Editor, Solicitors Journal

Sir Ian Burnett named new Lord Chief Justice

Sir Ian Burnett named new Lord Chief Justice


Former head of Temple Garden Chambers primed to oversee reforms to courts and justice system

Sir Ian Burnett will become the new Lord Chief Justice from 2 October 2017 following the retirement of Lord Thomas.

Lord Justice Burnett, 59, was first called to the Bar in 1980 and practised in common law and public law between 1982 to 2008 at Temple Garden Chambers, where he spent the last five years as head of chambers.

He was involved in many high-profile public law cases and judicial reviews, particularly in regard to the government's response to the risk of terrorist attack after 9/11. His final case at the bar was as counsel to the inquests into the deaths of Diana, Princess of Wales and Dodi al Fayed.

Sir Ian became a bencher in 2001 and spent eight years as a recorder (2000-2008) before his appointment to the High Court (Queen's Bench Division). He was presiding judge of the Western Circuit from 2011 until 2014, when he was appointed to the Court of Appeal.

In the Court of Appeal, Lord Justice Burnett heard a range of civil, family and criminal appeals, while continuing to sit in divisional courts of the High Court. He is also the Court of Appeal judge with responsibility for extradition cases, and supervising Lord Justice for immigration and public law appeals.

Lord Justice Burnett retired from his role as vice-chairman of the independent Judicial Appointments Commission (JAC) in March, when he decided to apply for the role.

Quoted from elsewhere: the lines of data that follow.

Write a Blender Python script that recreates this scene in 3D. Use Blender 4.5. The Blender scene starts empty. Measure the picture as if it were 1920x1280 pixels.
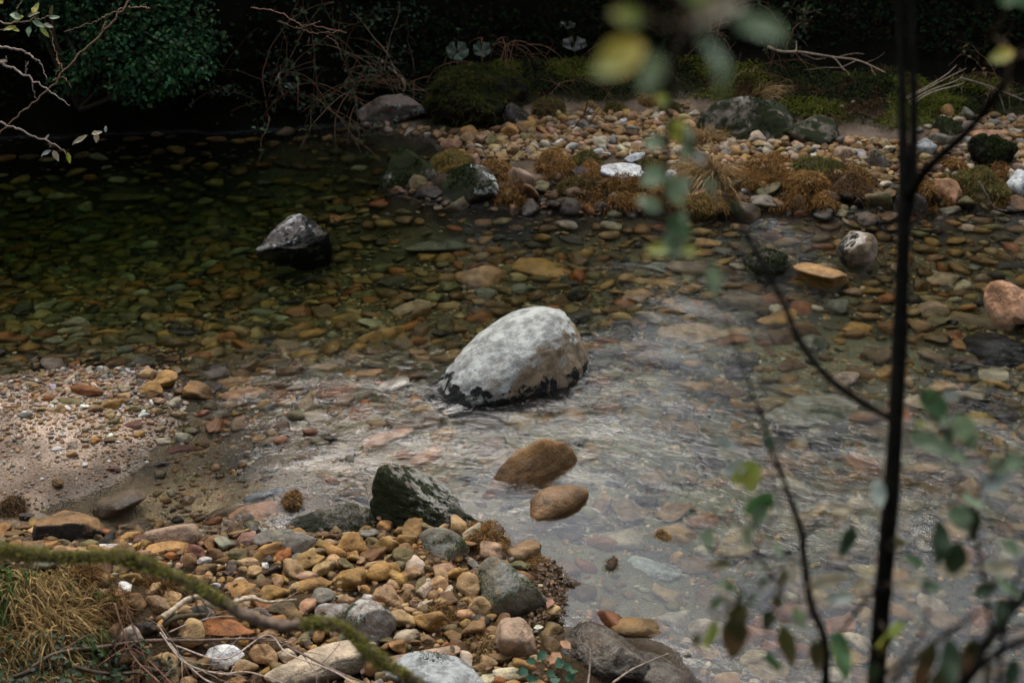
import bpy, bmesh, math
import numpy as np
from mathutils import Vector, Matrix, Euler
R = math.radians
sc = bpy.context.scene
col = sc.collection
rng = np.random.default_rng(11)

# ------------------------------------------------------------------ camera geometry
CAM = np.array([0.0, 0.0, 4.0]); PITCH = R(27)
FW = np.array([0.0, math.cos(PITCH), -math.sin(PITCH)])
UP = np.array([0.0, math.sin(PITCH), math.cos(PITCH)])
RT = np.array([1.0, 0.0, 0.0])
K = 36.0 / 50.0 / 1920.0


def ray(px, py):
    return RT * ((px - 960) * K) + UP * ((640 - py) * K) + FW


def at_depth(px, py, d):
    return CAM + ray(px, py) * d


def on_z(px, py, z=0.0):
    r = ray(px, py)
    return CAM + r * ((z - CAM[2]) / r[2])


def to_px(p):
    v = np.asarray(p) - CAM
    d = v @ FW
    return 960 + (v @ RT) / d / K, 640 - (v @ UP) / d / K


# ------------------------------------------------------------------ noise
_prng = np.random.default_rng(5)
_perm = _prng.permutation(256); _perm = np.concatenate([_perm, _perm, _perm])
_grad = _prng.normal(size=(256, 3)); _grad /= np.linalg.norm(_grad, axis=1)[:, None]


def perlin(P):
    P = np.asarray(P, float)
    i = np.floor(P).astype(int); f = P - i; i &= 255
    u = f * f * f * (f * (f * 6 - 15) + 10)
    out = 0
    for dx in (0, 1):
        wx = u[:, 0] if dx else 1 - u[:, 0]
        for dy in (0, 1):
            wy = u[:, 1] if dy else 1 - u[:, 1]
            for dz in (0, 1):
                wz = u[:, 2] if dz else 1 - u[:, 2]
                h = _perm[_perm[_perm[(i[:, 0] + dx) & 255] + ((i[:, 1] + dy) & 255)] + ((i[:, 2] + dz) & 255)]
                out = out + wx * wy * wz * np.sum(_grad[h] * (f - np.array([dx, dy, dz])), axis=1)
    return out * 1.5


def fbm(P, octs=4, gain=0.5):
    P = np.asarray(P, float); s = 0; a = 1.0
    for k in range(octs):
        s = s + a * perlin(P * (2.03 ** k) + 17.3 * k); a *= gain
    return s


def noise2(x, y, scale, seed=0.0, octs=1):
    P = np.stack([np.ravel(x) * scale, np.ravel(y) * scale, np.full(np.size(x), seed + 0.37)], 1)
    return fbm(P, octs).reshape(np.shape(x))


# ------------------------------------------------------------------ mesh building
def mesh_np(name, V, faces, cols=None, smooth=True, extra=None):
    """faces: list of int arrays (n,3) or (n,4)"""
    me = bpy.data.meshes.new(name)
    V = np.asarray(V, np.float32)
    faces = [np.asarray(f, np.int32) for f in faces if len(f)]
    me.vertices.add(len(V)); me.vertices.foreach_set('co', V.ravel())
    lv = np.concatenate([f.ravel() for f in faces])
    tot = np.concatenate([np.full(len(f), f.shape[1], np.int32) for f in faces])
    me.loops.add(len(lv)); me.loops.foreach_set('vertex_index', lv)
    me.polygons.add(len(tot))
    me.polygons.foreach_set('loop_start', np.concatenate([[0], np.cumsum(tot)[:-1]]).astype(np.int32))
    me.polygons.foreach_set('loop_total', tot)
    me.polygons.foreach_set('use_smooth', np.full(len(tot), smooth))
    if cols is not None:
        a = me.color_attributes.new('Col', 'FLOAT_COLOR', 'POINT')
        c = np.ones((len(V), 4), np.float32); c[:, :3] = cols
        a.data.foreach_set('color', c.ravel())
    for k, v in (extra or {}).items():
        a = me.attributes.new(k, 'FLOAT', 'POINT'); a.data.foreach_set('value', np.asarray(v, np.float32))
    me.update(calc_edges=True)
    return me


def obj(name, me, mat=None, parent=None, loc=None):
    o = bpy.data.objects.new(name, me); col.objects.link(o)
    if mat is not None and me is not None and not me.materials:
        me.materials.append(mat)
    if parent is not None:
        o.parent = parent
    if loc is not None:
        o.location = tuple(float(c) for c in loc)
    return o


def tag(o, label=None, cat=None, group=None, kind=None):
    if label: o['label'] = label
    if cat: o['category'] = cat
    if group: o['group'] = group
    if kind: o['kind'] = kind
    return o


class Acc:
    """collects geometry for ONE object"""
    def __init__(s): s.V = []; s.T = []; s.Q = []; s.C = []; s.n = 0

    def add(s, V, F, C=None):
        V = np.asarray(V, float); F = np.asarray(F, int)
        (s.T if F.shape[1] == 3 else s.Q).append(F + s.n)
        s.V.append(V); s.n += len(V)
        s.C.append(np.broadcast_to(np.asarray(C if C is not None else (.5, .5, .5), float), (len(V), 3)))

    def build(s, name, mat, parent=None, origin=None, smooth=True):
        V = np.concatenate(s.V)
        if origin is not None: V = V - np.asarray(origin)
        fs = []
        if s.T: fs.append(np.concatenate(s.T))
        if s.Q: fs.append(np.concatenate(s.Q))
        return obj(name, mesh_np(name, V, fs, np.concatenate(s.C), smooth), mat, parent,
                   origin if (origin is not None and parent is None) else None)


def spline(P, n):
    """Catmull-Rom through P (k,d) -> (n,d)"""
    P = np.asarray(P, float)
    if len(P) < 3:
        t = np.linspace(0, 1, n)[:, None]; return P[0] * (1 - t) + P[-1] * t
    Q = np.concatenate([[2 * P[0] - P[1]], P, [2 * P[-1] - P[-2]]])
    t = np.linspace(0, len(P) - 1 - 1e-6, n); i = t.astype(int); f = (t - i)[:, None]
    a, b, c, d = Q[i], Q[i + 1], Q[i + 2], Q[i + 3]
    return .5 * (2 * b + (c - a) * f + (2 * a - 5 * b + 4 * c - d) * f ** 2 + (3 * b - a - 3 * c + d) * f ** 3)


def tube(acc, P, rad, sides=7, colr=(.1, .1, .1), bumpy=0.0):
    P = np.asarray(P, float); n = len(P)
    rad = np.broadcast_to(np.asarray(rad, float), (n,))
    T = np.gradient(P, axis=0); T /= np.linalg.norm(T, axis=1)[:, None] + 1e-9
    ref = np.array([0.3, 0.5, 0.81])
    A = np.cross(T, ref); A /= np.linalg.norm(A, axis=1)[:, None] + 1e-9
    B = np.cross(T, A)
    th = np.linspace(0, 2 * np.pi, sides, endpoint=False)
    rr = rad[:, None] * np.ones(sides)
    if bumpy:
        rr = rr * (1 + bumpy * rng.normal(size=rr.shape))
    V = P[:, None] + rr[..., None] * (np.cos(th)[None, :, None] * A[:, None] + np.sin(th)[None, :, None] * B[:, None])
    V = V.reshape(-1, 3)
    i = np.arange(n - 1)[:, None] * sides; j = np.arange(sides)[None]; k = (np.arange(sides) + 1) % sides
    F = np.stack([i + j, i + k, i + sides + k, i + sides + j], -1).reshape(-1, 4)
    caps = np.concatenate([V, P[:1], P[-1:]])
    acc.add(caps, F, colr)
    base = acc.n - len(caps)
    c0 = len(V); c1 = c0 + 1
    t0 = np.stack([np.full(sides, c0), k, np.arange(sides)], 1)
    t1 = np.stack([np.full(sides, c1), (n - 1) * sides + np.arange(sides), (n - 1) * sides + k], 1)
    acc.T.append(np.concatenate([t0, t1]) + base)


def blades(acc, B, D, L, W, C, droop=0.5, seg=3):
    """tapered grass blades: base B, direction D, length L, width W, colour C"""
    B = np.asarray(B, float); n = len(B)
    D = np.asarray(D, float) / (np.linalg.norm(D, axis=1)[:, None] + 1e-9)
    L = np.broadcast_to(np.asarray(L, float), (n,)); W = np.broadcast_to(np.asarray(W, float), (n,))
    S = np.cross(D, rng.normal(size=(n, 3))); S /= np.linalg.norm(S, axis=1)[:, None] + 1e-9
    rows = []
    for k in range(seg + 1):
        t = k / seg
        c = B + D * (L * t)[:, None] + np.array([0, 0, -1.0]) * (droop * L * t * t)[:, None]
        w = (W * (1 - t * 0.92) * .5)[:, None]
        rows += [c - S * w, c + S * w]
    V = np.stack(rows, 1)
    f = np.array([[2 * k, 2 * k + 1, 2 * k + 3, 2 * k + 2] for k in range(seg)])
    m = 2 * (seg + 1)
    F = (np.arange(n)[:, None, None] * m + f[None]).reshape(-1, 4)
    acc.add(V.reshape(-1, 3), F, np.repeat(np.broadcast_to(C, (n, 3)), m, 0))


def leafs(acc, P, D, Nn, L, W, C):
    """small folded leaves: base P, direction D, approximate normal Nn"""
    P = np.asarray(P, float); n = len(P)
    D = D / (np.linalg.norm(D, axis=1)[:, None] + 1e-9)
    S = np.cross(D, Nn); S /= np.linalg.norm(S, axis=1)[:, None] + 1e-9
    N2 = np.cross(S, D)
    L = np.broadcast_to(np.asarray(L, float), (n,))[:, None]; W = np.broadcast_to(np.asarray(W, float), (n,))[:, None]
    b = P; t = P + D * L - N2 * L * .12
    m = P + D * L * .5
    l1 = P + D * L * .35 + S * W * .5 + N2 * W * .12; l2 = P + D * L * .7 + S * W * .38 + N2 * W * .08
    r1 = P + D * L * .35 - S * W * .5 + N2 * W * .12; r2 = P + D * L * .7 - S * W * .38 + N2 * W * .08
    V = np.stack([b, l1, l2, t, r2, r1, m], 1).reshape(-1, 3)
    f = np.array([[0, 6, 1], [1, 6, 2], [2, 6, 3], [3, 6, 4], [4, 6, 5], [5, 6, 0]])
    F = (np.arange(n)[:, None, None] * 7 + f[None]).reshape(-1, 3)
    acc.add(V, F, np.repeat(np.broadcast_to(C, (n, 3)), 7, 0))


# ------------------------------------------------------------------ terrain
def wpts(*pp): return [tuple(on_z(x, y)[:2]) for x, y in pp]


FAR = wpts((-420, 258), (-150, 262), (150, 256), (400, 250), (560, 243), (640, 234), (700, 238), (800, 262), (842, 300), (800, 335),
           (745, 360), (830, 384), (950, 392), (1090, 404), (1200, 398), (1290, 405), (1410, 398), (1480, 400), (1570, 410), (1660, 392),
           (1800, 388), (1880, 398), (2000, 392), (2300, 385)) + [(60, 10), (60, 90), (-60, 90), (-60, 11.5)]
NEAR = wpts((-330, 715), (-100, 704), (0, 706), (140, 692), (225, 696), (270, 688), (330, 706), (348, 742), (335, 790), (300, 832), (272, 872),
            (215, 905), (120, 935), (70, 960), (110, 985), (230, 1000), (390, 1000), (500, 1012), (560, 990), (640, 985), (705, 985), (800, 985), (890, 990),
            (955, 1040), (1030, 1085), (1045, 1140), (1040, 1175), (1160, 1180), (1240, 1215), (1310, 1255), (1400, 1330)) + \
    [(1.3, 3.9), (3, 3.4), (8, 3.2), (60, 2.5), (60, -40), (-60, -40), (-60, 7.2)]


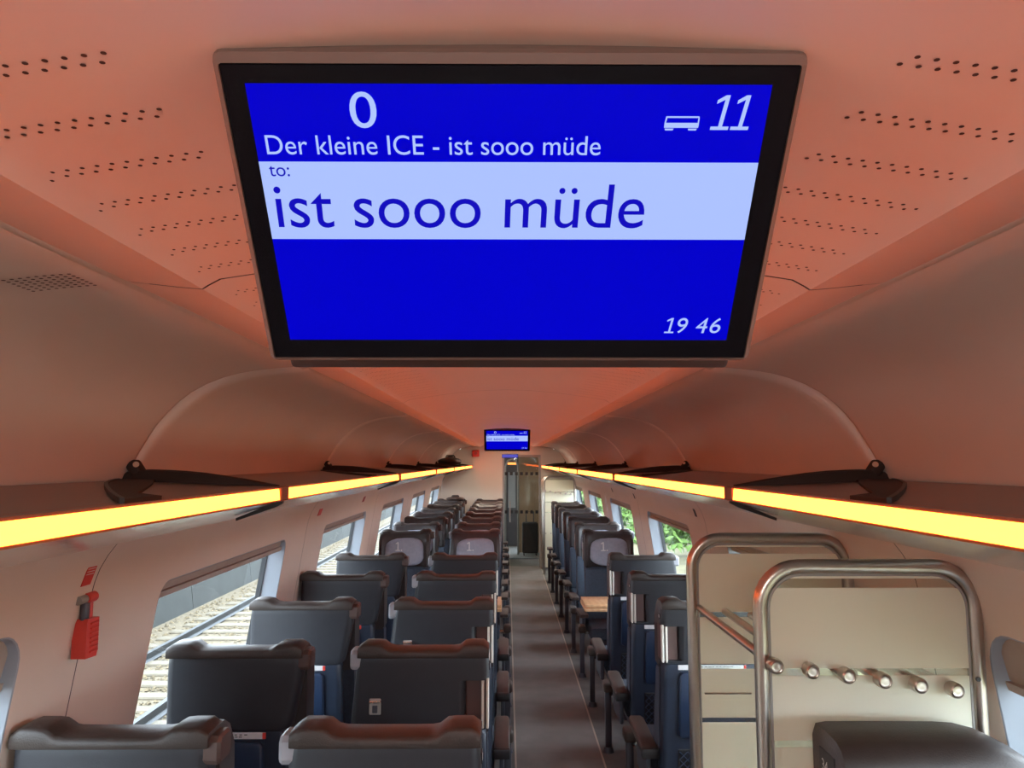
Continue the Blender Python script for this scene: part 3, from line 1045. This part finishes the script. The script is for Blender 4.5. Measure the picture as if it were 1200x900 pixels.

His appointment follows the recommendation of an independent selection panel chaired by JAC chairman Lord Kakkar, which also included the president of the Supreme Court, Lord Neuberger, Sir Adrian Fulford, Investigatory Powers Commissioner, and JAC lay members, Dame Valerie Strachan (DCBE), and Professor Noel Lloyd (CBE).

Candidates who were able to serve at least four years before the retirement age for judges (70) were invited to apply for the role. They must also have served as either a Lord Justice of Appeal, a Court of Appeal judge, or High Court judge for seven years.

The selection criteria demanded an 'outstanding judge and leader' due to the complex, high profile and demanding nature of the role, which will involve navigating the UK's exit from the European Union and overseeing major reforms to the courts and justice system.

The appointment was made by the Queen on the advice of the prime minister and the Lord Chancellor in accordance with section 70 of the Constitutional Reform Act 2005, as amended by the Crime and Courts Act 2013.